FORBES: Writers’ Strike Might Be Late-Night TV’s Death Blow

The late-night gravy train may be coming to an end.

We’ve recently seen key players exit stage far Left.

  • Samantha Bee
  • Desus & Mero
  • Trevor Noah
  • Conan O’Brien
  • James Corden

Now, we’re learning the sky-high price tag to keep a late-night show afloat. The far-Left Brian Stelter reported for LA Magazine that Corden’s “Late Late Show” set CBS back millions each year.

“Well-placed sources tell me The Late Late Show was costing $60 million to $65 million a year to produce but was netting less than $45 million,” reports LA Mag, adding that an executive said, “It was simply not sustainable. CBS could not afford him anymore.”

That explains why CBS isn’t looking to replace Corden, a versatile talent with a penchant for off-screen flare-ups. Instead, the network will likely fill the space with a game show, a far less expensive project.

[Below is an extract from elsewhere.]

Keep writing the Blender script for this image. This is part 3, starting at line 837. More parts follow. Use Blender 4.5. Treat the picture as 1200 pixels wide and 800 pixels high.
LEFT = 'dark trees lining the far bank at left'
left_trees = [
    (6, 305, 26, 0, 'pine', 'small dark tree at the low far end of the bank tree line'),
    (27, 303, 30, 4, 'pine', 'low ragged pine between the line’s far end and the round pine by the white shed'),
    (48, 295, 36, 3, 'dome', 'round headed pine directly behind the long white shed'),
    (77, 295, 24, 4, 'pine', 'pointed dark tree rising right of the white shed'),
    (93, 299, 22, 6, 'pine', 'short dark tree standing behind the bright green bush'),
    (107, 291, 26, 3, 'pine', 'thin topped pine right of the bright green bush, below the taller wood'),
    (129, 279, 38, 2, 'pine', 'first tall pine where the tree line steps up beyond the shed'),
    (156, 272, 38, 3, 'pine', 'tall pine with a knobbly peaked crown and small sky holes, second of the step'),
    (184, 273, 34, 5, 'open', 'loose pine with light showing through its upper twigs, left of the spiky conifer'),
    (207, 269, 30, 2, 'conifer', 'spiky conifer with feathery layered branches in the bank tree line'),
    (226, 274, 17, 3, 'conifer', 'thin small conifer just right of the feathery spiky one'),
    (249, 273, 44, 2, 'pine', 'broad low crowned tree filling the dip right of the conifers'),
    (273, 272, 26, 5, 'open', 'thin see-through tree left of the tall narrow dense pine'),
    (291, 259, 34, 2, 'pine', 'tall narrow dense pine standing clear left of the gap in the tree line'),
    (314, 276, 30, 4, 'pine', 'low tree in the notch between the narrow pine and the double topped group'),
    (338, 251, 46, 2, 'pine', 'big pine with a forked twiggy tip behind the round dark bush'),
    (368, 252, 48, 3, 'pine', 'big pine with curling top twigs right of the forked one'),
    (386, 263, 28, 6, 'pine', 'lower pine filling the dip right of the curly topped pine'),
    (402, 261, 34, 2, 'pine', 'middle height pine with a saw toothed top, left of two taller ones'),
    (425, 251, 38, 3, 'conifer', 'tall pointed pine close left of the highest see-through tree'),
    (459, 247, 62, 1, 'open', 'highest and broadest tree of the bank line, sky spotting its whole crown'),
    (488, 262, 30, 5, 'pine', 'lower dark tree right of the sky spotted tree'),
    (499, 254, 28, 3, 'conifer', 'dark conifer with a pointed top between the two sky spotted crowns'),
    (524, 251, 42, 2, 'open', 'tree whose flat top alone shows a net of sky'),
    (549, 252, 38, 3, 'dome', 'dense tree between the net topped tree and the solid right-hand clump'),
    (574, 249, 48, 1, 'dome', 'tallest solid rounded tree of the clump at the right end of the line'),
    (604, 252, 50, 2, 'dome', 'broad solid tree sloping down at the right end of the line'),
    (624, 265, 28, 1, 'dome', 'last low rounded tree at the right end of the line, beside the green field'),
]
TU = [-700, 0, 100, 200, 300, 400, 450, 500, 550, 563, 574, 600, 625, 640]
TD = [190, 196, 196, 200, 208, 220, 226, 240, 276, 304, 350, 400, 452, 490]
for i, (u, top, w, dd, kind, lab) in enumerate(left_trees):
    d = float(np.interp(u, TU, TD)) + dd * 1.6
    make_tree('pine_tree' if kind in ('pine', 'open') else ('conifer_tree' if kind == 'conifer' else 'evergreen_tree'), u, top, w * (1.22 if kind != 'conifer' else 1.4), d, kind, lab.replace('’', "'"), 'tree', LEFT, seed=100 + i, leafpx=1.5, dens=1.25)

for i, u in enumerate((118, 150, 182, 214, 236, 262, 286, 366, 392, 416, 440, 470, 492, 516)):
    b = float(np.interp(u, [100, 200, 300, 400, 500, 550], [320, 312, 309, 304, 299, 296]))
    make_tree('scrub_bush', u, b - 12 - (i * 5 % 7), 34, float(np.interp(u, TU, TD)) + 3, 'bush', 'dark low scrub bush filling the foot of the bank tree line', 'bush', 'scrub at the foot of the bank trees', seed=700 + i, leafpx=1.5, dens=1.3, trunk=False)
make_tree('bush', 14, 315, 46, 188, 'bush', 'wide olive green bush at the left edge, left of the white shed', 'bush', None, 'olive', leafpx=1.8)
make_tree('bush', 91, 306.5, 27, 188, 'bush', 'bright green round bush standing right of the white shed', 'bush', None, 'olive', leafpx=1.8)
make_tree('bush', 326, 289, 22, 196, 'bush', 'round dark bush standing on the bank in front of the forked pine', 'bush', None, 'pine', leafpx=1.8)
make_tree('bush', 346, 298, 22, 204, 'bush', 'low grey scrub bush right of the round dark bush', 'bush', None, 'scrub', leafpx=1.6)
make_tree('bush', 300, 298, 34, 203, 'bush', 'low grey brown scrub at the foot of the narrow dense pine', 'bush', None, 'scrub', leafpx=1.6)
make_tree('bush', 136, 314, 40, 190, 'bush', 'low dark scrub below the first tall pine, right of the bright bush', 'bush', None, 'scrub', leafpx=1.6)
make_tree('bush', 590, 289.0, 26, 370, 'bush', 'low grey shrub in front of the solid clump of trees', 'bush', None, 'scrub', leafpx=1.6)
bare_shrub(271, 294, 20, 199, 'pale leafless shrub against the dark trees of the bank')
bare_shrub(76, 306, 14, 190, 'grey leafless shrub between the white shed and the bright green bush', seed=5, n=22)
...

The revenue issue isn’t limited to CBS’s programming. A recent report says late-night shows are hemorrhaging cash.

Across the top six late-night programs, ad revenue is down more than 50% since 2014, and more than 60% from its peak in 2016.

A separate report offers equally gloomy numbers.

In 2018, seven late night programs — NBC’s “Tonight” and “Late Night,” CBS’ “Late Show” and “Late Late Show,” ABC’s “Jimmy Kimmel Live,” Comedy Central’s “Daily Show” and NBC’s “Saturday Night Live” — drew more than $698 million in advertising in 2018, according to Vivvix, a tracker of ad spending. By 2022, that total came to $412.7 million — a drop of approximately 41% over five years.

Enter the looming writer’s strike. Should Hollywood scribes close their laptops for any length of time it could dramatically impact the late-night landscape, according to Forbes.com.

The outlet shares a nightmare scenario where everyone from Jimmy Fallon to Seth Meyers moves on to more profitable ventures.

Among the immediate stoppage victims would be the broadcast networks’ late-night talk shows, which depend heavily on topical humor and daily output from their busy writers rooms. Next in line for disruption would be weekly, highly topical programs such as Saturday Night Live, This Week with John Oliver, and Real Time with Bill Maher….

The big broadcast late-night shows may indeed come back even from a lengthy writers strike. But it seems unlikely they’ll stick around for a long time after, especially after Kimmel, Fallon, Colbert, and Seth Myers head off to other ventures or well-deserved retirements.

The pop culture landscape is changing, and that hardly helps a late-night institution that dates back to the 1960s.

Think:

  • Streaming platforms
  • YouTube
  • Podcasts
  • Facebook, Twitter, TikTok and more

Each takes a bite out of the consumer’s leisure time, making late-night showcases less vital. Still, the various media pieces ignore the obvious. Most late-night shows are aggressively partisan, uniformly liberal and prefer clapter to entertainment.

They’ve collectively chased half the country away, and they’re not returning anytime soon. In retrospect, that may be the biggest reason late-night TV is on borrowed time.

Not good riddance but riddance,” ABC propagandist Jimmy Kimmel said in 2017 about his shift to the far-Left, and his shtick has only grown nastier since then.

Turns out the feeling may be mutual, with or without a writer’s strike.